サクセッションプランで9ボックスを使って候補者のポテンシャルを測る場合は、それぞれのポジションの特性や適性、そして何よりも企業が求めるバリューはどういうものかによって決めていかなければなりません。ここで、一例としてGE社はどのようにバリューを定めていたのか、その項目をご紹介しておきます。

GE社の5つのGrowthValue

1.外部志向(External focus)
幅広いステークホルダーと連携、交流が図れる。社会トレンドやグローバル知識をもつ。
2.明確でわかりやすい思考(Clear thinker)
不確実さへの適応力がある。経験や直観を活かして決断できる。
3.想像力と勇気(Imagination&courage)
アイデア発想に長け、実現できる。リスクを厭わず、成功と失敗から学ぶ。
4.包容力(Inclusiveness)
異なる意見に寛容である。他者のエンゲージとコミットを促進できる。
5.専門性(Expertise)
専門領域があり実績を上げられる。常に向上させている。

9ボックス活用のポイント

サクセッションプランで、候補人材を育成する際の配置や異動については、細心の配慮が必要です。優秀な人材ほど、マネージャーは手放したくないという心理が働きやすくなります。自分の部署内の業績に関わる人材であればなおさらでしょう。サクセッションプランにおいては、組織にとっても社員にとってもマイナス要素が多いようです。

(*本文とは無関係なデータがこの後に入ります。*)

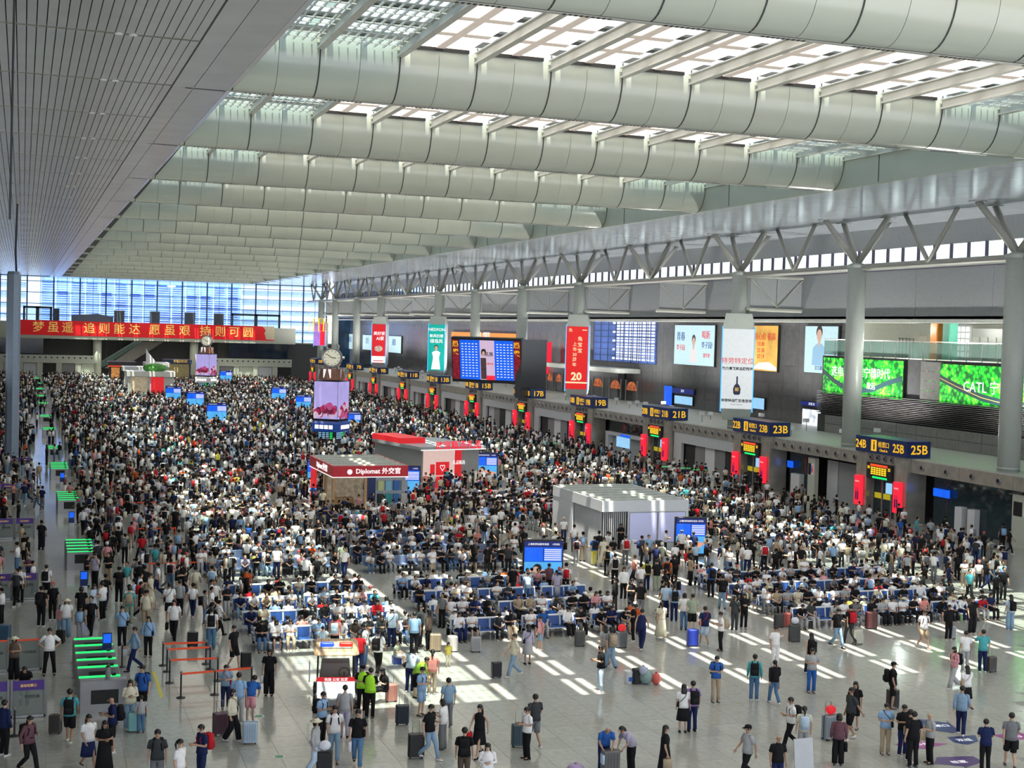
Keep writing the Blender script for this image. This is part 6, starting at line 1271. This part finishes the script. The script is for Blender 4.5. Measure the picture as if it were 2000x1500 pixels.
# ================================================================== CROWD (beyond the 300 largest people)
def lowp(kind):
    m = MB(); idx = []
    def part(fn, c):
        a = len(m.v); fn(); idx.extend([c]*(len(m.v)-a))
    J, A, G = pose(kind); pel, spi, che, nec, hd = [Vv(J[k]) for k in ('pel', 'spi', 'che', 'nec', 'hd')]
    part(lambda: m.loft([pel, spi, che, nec+Vv((0, 0, -.02))], [(.17, .13), (.165, .12), (.2, .13), (.1, .08)], 7), 0)
    for s in (1, -1):
        sh, el, wr = [Vv(p) for p in A[s]]; part(lambda: m.loft([sh+Vv((-s*.04, 0, 0)), sh.lerp(el, .8)], [.075, .065], 5), 0); part(lambda: m.loft([sh.lerp(el, .75), wr+(wr-el).normalized()*.12], [.042, .035], 4), 2)
        h, k, an = [Vv(p) for p in G[s]]; part(lambda: m.loft([h+Vv((0, 0, .04)), k, an], [.10, .075, .06], 5), 1); part(lambda: m.box((an.x-.045, an.y-.16, 0), (an.x+.045, an.y+.06, .07)), 4)
    part(lambda: m.ball(hd+Vv((0, -.01, .02)), (.085, .095, .12), 6, 5), 2); part(lambda: m.ball(hd+Vv((0, .025, .06)), (.106, .112, .108), 6, 4), 3)
    if kind == 'stand': part(lambda: m.box((-.14, .13, 1.0), (.14, .3, 1.42)), 5)
    return m, idx
def farp(kind):
    m = MB(); idx = []; z = 1.0 if not kind.startswith('sit') else .62
    def part(fn, c): a = len(m.v); fn(); idx.extend([c]*(len(m.v)-a))
    part(lambda: m.loft([(0, 0, .9*z), (0, 0, 1.3*z), (0, 0, 1.48*z)], [(.18, .12), (.22, .13), (.08, .06)], 6), 0); part(lambda: m.loft([(0, 0, 0), (0, 0, .92*z)], [(.13, .1), (.18, .12)], 5, cap=False), 1)
    part(lambda: m.ball((0, -.02, 1.6*z+.0), (.08, .09, .12), 5, 4), 2); part(lambda: m.ball((0, .02, 1.65*z), (.12, .125, .12), 5, 4), 3); return m, idx
def crowd_mesh(temps, rec, name):
    VS = []; FS = []; LN = []; CO = []; off = 0
    for ti, (m, idx) in enumerate(temps):
        sel = [r for r in rec if r[4] == ti]
        if not sel: continue
        V = np.array([tuple(v) for v in m.v]); ix = np.array(idx); loops = np.array([i for f in m.f for i in f]); lens = np.array([len(f) for f in m.f]); n = len(sel)
        X = np.array([r[:4] for r in sel]); c, s = np.cos(X[:, 2]), np.sin(X[:, 2]); sc_ = X[:, 3]
        P_ = np.empty((n, len(V), 3)); P_[:, :, 0] = (c[:, None]*V[:, 0]-s[:, None]*V[:, 1])*sc_[:, None]+X[:, 0:1]; P_[:, :, 1] = (s[:, None]*V[:, 0]+c[:, None]*V[:, 1])*sc_[:, None]+X[:, 1:2]; P_[:, :, 2] = V[:, 2]*sc_[:, None]
        VS.append(P_.reshape(-1, 3)); FS.append((loops[None]+(np.arange(n)*len(V))[:, None]+off).ravel()); LN.append(np.tile(lens, n))
        pal = np.array([[r[5], r[6], r[7], r[8], r[9], r[10]] for r in sel]); CO.append(pal[:, ix].reshape(-1, 3)); off += n*len(V)
    VS = np.concatenate(VS); FS = np.concatenate(FS); LN = np.concatenate(LN); CO = np.concatenate(CO)
    me = bpy.data.meshes.new(name); me.vertices.add(len(VS)); me.vertices.foreach_set('co', VS.ravel().astype('f')); me.loops.add(len(FS)); me.loops.foreach_set('vertex_index', FS.astype('i'))
    me.polygons.add(len(LN)); st_ = np.concatenate([[0], np.cumsum(LN)[:-1]]); me.polygons.foreach_set('loop_start', st_.astype('i')); me.polygons.foreach_set('loop_total', LN.astype('i')); me.update(calc_edges=True)
    ca = me.color_attributes.new('Col', 'FLOAT_COLOR', 'POINT'); ca.data.foreach_set('color', np.concatenate([CO, np.ones((len(CO), 1))], 1).ravel().astype('f')); me.materials.append(crowdm); return me
rc_ = random.Random(5); recs = []; SK = [(.5, .3, .2), (.58, .36, .25), (.42, .24, .16)]
def addp(x, y, rz, t, back=None):
    recs.append((x, y, rz, rc_.uniform(.92, 1.06), t, C_[rc_.choice(PAL)], C_[rc_.choice(BOT)], rc_.choice(SK), (.012, .01, .009) if rc_.random() < .93 else rc_.choice([(.7, .7, .65), (.1, .05, .03), (.5, .1, .1)]), rc_.choice([(.7, .7, .7), (.02, .02, .02)]), rc_.choice([C_['K'], C_['K'], C_['N'], C_['R'], C_['b'], C_['C'], C_['G']])))
benchmb = MB(); nb = 0
colpos = [(66, y) for y in YC]
def blocked(x, y):
    for (a, b, c, d) in EX:
        if a < x < b and c < y < d: return True
    return False
for (x, y, rot) in later: addp(x, y, rot, rc_.choice([3, 4]))
zones = [(9.2, 16.6), (18.1, 27.4), (31.5, 42.5), (45.0, 56.0)]
y = 76.5; grp = 0
while y < 338:
    for r in range(4):
        ry = y+r*3.3
        if ry > 338: break
        for (a, b) in zones:
            if ry < 95 and 31 < a < 45: continue
            if any(ex[2]-1.5 < ry < ex[3]+1.5 and ex[0] < b+.5 and ex[1] > a-.5 for ex in EX): continue
            benchmb.box((a, ry-.5, .38), (b, ry+.5, .44)); benchmb.box((a, ry-.06, .44), (b, ry+.06, .88)); nb += 1
            x = a+.31
            while x < b-.2:
                for rot, dy in ((0, -.34), (math.pi, .34)):
                    if rc_.random() < .9: addp(x, ry+dy, rot+rc_.uniform(-.2, .2), rc_.choice([3, 4]))
                x += .62
    y += 4*3.3+6.5; grp += 1
obj('distant_bench_rows', benchmb, mat('distant_bench', (.16, .22, .36), .4, noise=.1), label='rows of blue and white benches deep in the hall', cat='benches', kind='stuff')
nst = 0; pts = set()
def density(x, y):
    if y < 60.5: return 0
    px_ = None
    if x < 0.3: return .38 if y > 110 else (.14 if y > 66 else 0)
    if x < 1.8+1.6: return .08
    d = .55
    if x < 9: d = .55 if y > 64 else .22
    if 60.5 <= y < 71.5 and (9 < x < 28.4): return .04
    if 56 <= y < 70.5 and x > 34.5 and x < 47.5: return .06
    if 27.6 < x < 34.6 and y < 72: return .06
    if 70.5 <= y < 76 and 9 < x < 34: return .10
    if 13 < x < 30 and 76 <= y < 80: d = .35
    if x > 58 and y < 110: d = .42
    if x > 60: d = .25
    if x > 63.2: return 0
    return d*.95
yy = 60.5
while yy < 343:
    st = 1.0
    for xi in range(-8, 64):
        x = xi+rc_.random(); y_ = yy+rc_.random()
        if x/y_ > .83 or x/y_ < -.03: continue
        if rc_.random() > density(x, y_): continue
        # on benches?
        if any(abs(x-a)+abs(y_-b) < .55 for a, b in placed) or blocked(x, y_): continue
        ph = (y_-76.5) % (4*3.3+6.5)
        if y_ > 76 and ph < 4*3.3-2.2 and any(a-.3 < x < b+.3 for a, b in zones) and abs((ph+1.65) % 3.3-1.65) < .95: continue
        addp(x, y_, rc_.choice([face(0), face(180), face(180), face(90), face(270), rc_.uniform(0, 6.28)]), rc_.choice([0, 0, 1, 2, 2])); nst += 1
    yy += 1.0
near_r = [r for r in recs if r[1] < 125]; far_r = [r for r in recs if r[1] >= 125]
T1 = [lowp(k) for k in ('stand', 'phone', 'walk', 'sitphone', 'sitlean')]; T2 = [farp(k) for k in ('stand', 'phone', 'walk', 'sitphone', 'sitlean')]
o = bpy.data.objects.new('crowd', crowd_mesh(T1, near_r, 'crowd')); COL.objects.link(o); tag(o, 'dense crowd of travellers standing and sitting in the middle distance of the hall', 'crowd', kind='stuff')
o = bpy.data.objects.new('distant_crowd', crowd_mesh(T2, far_r, 'distant_crowd')); COL.objects.link(o); tag(o, 'dense distant crowd filling the far half of the hall', 'crowd', kind='stuff')
print('people near/far', len(near_r), len(far_r), 'individual', len(placed)+ind, 'objects', len(bpy.data.objects))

9ボックスで評価する際、そのバリューに目を向けると必ずしも数値化できない要素もでてきます。数値化しにくい点こそが、経営層やリーダーの選考では重要なポイントのようです。GE社などでは、候補人材のマネージャーなどの感覚的な見解も大いに反映するとしています。

サクセッションプランで有能人材を育てる

サクセッションプランには、決まった策定方法があるわけではなく、それぞれの企業が独自に決めていくものです。

自社で優秀な人材を育てることは、その人材を失うリスクも同時に発生します。個々のキャリアに対する意識が高まるからです。この状況になったときは、育成としては成功で、サクセッションプランとしては残念な結果かもしれません。リスクを取り続けるとしても、人材を有能にする戦略は怠ってはならないようです。